→ **Required task**
Copy each line below that contains "scene".

___ Source data ___

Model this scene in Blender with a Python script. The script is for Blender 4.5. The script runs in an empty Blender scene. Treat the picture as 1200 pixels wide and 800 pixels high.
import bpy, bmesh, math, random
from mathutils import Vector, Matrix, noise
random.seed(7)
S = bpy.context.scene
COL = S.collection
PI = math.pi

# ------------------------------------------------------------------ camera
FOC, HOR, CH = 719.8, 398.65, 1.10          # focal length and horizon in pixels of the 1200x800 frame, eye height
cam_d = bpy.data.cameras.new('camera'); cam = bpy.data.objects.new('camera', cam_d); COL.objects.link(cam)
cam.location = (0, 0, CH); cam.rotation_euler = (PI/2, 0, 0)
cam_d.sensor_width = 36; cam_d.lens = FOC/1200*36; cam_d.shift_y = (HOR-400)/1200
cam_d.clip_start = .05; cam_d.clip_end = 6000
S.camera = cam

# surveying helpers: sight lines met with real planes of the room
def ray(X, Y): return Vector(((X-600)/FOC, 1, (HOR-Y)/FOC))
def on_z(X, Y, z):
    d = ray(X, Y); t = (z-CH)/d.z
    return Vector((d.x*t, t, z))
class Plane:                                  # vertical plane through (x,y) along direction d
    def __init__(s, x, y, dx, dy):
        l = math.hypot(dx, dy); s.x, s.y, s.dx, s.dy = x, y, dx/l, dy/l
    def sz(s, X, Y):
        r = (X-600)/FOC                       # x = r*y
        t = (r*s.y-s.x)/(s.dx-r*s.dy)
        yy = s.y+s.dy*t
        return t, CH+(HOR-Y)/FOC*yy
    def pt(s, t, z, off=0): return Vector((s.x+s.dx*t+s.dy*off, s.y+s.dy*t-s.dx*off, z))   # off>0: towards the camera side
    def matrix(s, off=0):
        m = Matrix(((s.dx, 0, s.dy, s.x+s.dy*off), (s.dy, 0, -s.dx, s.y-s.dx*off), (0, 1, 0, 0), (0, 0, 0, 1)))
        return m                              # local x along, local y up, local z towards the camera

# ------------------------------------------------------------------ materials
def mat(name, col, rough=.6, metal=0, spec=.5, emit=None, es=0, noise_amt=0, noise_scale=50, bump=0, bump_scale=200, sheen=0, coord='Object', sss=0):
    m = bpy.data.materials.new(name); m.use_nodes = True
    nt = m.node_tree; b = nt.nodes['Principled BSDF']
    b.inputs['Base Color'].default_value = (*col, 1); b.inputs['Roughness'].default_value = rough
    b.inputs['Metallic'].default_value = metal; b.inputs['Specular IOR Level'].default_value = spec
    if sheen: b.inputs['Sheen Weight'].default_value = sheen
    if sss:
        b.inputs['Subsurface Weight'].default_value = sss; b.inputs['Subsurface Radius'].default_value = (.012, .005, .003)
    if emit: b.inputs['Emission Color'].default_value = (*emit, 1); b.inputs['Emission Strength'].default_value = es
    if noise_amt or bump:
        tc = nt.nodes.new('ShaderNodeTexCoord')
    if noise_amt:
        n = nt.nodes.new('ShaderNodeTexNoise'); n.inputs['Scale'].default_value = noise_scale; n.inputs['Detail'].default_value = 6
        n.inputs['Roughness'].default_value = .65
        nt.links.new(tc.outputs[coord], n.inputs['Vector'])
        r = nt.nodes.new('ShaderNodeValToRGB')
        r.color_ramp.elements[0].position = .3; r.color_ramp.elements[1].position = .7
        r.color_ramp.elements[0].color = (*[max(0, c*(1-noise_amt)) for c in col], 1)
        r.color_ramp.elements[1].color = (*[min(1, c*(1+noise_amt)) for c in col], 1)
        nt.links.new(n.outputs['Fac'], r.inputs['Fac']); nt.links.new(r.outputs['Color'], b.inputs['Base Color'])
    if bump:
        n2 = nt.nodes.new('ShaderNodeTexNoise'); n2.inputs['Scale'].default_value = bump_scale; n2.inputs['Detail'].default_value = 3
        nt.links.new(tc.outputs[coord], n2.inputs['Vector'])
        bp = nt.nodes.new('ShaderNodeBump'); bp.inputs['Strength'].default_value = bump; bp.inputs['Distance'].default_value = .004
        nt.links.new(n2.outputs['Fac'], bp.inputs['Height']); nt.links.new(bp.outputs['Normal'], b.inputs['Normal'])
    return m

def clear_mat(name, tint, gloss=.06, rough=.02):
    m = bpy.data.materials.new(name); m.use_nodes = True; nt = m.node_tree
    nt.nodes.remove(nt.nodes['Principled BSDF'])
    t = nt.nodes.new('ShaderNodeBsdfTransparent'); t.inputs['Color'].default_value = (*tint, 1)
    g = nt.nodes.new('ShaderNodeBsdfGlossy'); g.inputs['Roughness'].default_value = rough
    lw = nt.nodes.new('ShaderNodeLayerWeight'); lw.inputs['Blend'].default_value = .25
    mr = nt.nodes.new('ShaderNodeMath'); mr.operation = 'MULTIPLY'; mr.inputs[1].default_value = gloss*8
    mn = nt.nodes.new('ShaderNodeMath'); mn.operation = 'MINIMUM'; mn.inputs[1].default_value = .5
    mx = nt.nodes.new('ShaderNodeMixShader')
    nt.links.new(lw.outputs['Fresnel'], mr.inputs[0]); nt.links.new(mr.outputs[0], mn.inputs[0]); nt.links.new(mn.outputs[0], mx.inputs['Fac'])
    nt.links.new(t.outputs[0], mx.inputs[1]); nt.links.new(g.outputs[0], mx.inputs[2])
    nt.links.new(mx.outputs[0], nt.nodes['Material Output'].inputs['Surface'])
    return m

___

→ **Written response**
Model this scene in Blender with a Python script. The script is for Blender 4.5. The script runs in an empty Blender scene. Treat the picture as 1200 pixels wide and 800 pixels high.
S = bpy.context.scene